(Stored items)
○ ○ ○ ○ ○ ○ ○

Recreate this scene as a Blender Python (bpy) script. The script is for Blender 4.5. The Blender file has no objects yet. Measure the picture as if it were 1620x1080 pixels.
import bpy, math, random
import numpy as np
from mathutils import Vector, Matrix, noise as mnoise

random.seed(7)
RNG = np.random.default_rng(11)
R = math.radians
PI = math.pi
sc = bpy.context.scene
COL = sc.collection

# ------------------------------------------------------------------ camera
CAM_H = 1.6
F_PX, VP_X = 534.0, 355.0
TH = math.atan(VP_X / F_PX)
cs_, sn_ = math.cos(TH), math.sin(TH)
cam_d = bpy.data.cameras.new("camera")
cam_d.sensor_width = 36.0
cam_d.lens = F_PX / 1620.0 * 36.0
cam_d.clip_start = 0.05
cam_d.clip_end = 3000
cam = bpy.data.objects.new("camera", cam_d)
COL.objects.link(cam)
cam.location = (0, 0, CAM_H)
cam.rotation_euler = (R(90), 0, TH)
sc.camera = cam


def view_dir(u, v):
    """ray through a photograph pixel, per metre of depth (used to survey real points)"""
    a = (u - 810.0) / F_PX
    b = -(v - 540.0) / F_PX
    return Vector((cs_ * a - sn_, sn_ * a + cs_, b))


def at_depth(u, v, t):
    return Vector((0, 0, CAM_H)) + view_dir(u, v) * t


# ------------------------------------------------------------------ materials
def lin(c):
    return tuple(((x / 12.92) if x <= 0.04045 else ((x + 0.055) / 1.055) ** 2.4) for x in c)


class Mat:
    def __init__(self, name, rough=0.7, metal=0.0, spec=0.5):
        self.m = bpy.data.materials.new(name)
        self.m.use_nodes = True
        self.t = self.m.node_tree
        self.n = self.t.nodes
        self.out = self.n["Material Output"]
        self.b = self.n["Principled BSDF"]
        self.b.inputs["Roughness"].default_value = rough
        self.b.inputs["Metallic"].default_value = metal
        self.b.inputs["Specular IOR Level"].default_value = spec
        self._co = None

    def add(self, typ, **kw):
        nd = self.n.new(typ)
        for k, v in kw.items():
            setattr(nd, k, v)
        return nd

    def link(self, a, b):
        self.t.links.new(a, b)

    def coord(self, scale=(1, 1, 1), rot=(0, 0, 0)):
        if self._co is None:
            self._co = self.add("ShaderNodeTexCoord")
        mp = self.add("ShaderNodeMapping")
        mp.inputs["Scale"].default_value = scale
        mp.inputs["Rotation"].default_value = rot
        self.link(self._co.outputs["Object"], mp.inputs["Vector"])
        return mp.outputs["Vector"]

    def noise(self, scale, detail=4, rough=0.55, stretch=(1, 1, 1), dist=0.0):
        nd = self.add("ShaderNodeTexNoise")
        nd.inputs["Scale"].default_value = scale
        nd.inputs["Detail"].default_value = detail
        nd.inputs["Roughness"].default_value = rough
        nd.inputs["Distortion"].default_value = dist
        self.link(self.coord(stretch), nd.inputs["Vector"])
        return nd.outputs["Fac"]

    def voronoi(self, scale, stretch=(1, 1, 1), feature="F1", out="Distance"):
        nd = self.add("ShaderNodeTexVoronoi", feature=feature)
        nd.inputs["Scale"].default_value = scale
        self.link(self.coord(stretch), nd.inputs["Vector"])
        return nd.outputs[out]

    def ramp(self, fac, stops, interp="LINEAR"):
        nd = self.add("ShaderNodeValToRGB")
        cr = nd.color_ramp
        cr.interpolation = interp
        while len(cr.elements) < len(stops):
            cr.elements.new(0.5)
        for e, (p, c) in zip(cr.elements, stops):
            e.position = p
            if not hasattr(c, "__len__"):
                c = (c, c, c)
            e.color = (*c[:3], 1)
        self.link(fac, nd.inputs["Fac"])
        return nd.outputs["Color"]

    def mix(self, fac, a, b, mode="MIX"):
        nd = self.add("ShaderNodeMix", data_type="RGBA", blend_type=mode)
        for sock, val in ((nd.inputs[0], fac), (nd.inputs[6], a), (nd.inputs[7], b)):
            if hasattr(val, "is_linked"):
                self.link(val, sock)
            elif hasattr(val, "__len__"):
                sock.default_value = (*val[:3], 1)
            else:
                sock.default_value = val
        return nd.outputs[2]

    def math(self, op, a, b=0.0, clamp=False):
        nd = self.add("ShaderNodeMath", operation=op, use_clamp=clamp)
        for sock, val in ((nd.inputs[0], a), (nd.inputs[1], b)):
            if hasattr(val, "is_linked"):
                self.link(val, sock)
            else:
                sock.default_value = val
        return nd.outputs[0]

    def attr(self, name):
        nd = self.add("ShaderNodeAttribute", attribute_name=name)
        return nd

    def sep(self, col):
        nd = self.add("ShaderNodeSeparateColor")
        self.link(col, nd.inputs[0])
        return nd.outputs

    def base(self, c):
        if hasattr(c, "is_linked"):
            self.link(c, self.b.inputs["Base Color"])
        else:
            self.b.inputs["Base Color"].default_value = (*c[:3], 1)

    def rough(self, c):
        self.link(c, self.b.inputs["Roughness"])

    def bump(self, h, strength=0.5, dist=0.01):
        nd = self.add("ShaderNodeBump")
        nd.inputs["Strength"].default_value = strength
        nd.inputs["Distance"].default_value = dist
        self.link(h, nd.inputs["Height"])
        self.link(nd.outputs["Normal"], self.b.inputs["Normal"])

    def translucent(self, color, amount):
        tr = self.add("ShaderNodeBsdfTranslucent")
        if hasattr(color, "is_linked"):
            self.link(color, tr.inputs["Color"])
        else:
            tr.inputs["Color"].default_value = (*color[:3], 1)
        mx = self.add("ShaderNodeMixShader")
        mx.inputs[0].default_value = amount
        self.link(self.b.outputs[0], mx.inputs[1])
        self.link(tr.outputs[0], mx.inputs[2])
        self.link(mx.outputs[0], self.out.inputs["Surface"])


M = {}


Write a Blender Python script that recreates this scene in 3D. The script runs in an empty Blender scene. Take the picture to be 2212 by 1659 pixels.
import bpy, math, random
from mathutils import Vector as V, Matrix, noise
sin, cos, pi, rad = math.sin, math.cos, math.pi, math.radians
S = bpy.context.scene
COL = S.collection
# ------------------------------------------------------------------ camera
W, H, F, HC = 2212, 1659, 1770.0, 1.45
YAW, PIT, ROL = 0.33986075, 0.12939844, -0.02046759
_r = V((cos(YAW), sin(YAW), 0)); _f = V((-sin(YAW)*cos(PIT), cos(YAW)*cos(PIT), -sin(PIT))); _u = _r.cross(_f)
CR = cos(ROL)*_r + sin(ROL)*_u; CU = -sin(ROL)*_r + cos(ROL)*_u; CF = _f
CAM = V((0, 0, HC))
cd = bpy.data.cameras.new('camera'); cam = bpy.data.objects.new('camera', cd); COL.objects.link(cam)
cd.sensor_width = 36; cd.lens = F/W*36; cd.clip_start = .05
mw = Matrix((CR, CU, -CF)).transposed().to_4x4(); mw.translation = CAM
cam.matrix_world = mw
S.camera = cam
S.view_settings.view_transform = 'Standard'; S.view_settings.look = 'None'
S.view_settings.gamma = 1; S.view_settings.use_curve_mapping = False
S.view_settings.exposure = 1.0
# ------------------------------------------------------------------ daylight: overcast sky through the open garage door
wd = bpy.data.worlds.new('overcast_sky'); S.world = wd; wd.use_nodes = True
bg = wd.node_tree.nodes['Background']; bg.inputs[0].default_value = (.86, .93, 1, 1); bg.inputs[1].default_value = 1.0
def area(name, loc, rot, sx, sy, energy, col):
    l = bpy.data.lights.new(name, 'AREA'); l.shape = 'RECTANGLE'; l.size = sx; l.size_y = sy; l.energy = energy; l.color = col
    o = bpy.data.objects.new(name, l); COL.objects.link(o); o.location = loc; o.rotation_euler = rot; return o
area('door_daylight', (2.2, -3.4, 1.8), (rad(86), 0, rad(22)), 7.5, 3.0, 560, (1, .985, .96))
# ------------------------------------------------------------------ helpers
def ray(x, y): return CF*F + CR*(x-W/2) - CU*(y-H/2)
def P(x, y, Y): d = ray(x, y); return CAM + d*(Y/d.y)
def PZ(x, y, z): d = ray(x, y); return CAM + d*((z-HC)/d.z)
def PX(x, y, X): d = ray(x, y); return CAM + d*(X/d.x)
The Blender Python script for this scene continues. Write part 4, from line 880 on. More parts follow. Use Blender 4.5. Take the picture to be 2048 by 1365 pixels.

○ ○ ○ ○ ○ ○ ○

Requirement »
Find the word "Blender" in the entries, and copy every line it shows up in.

Exercise response »
Recreate this scene as a Blender Python (bpy) script. The script is for Blender 4.5. The Blender file has no objects yet. Measure the picture as if it were 1620x1080 pixels.
Write a Blender Python script that recreates this scene in 3D. The script runs in an empty Blender scene. Take the picture to be 2212 by 1659 pixels.
The Blender Python script for this scene continues. Write part 4, from line 880 on. More parts follow. Use Blender 4.5. Take the picture to be 2048 by 1365 pixels.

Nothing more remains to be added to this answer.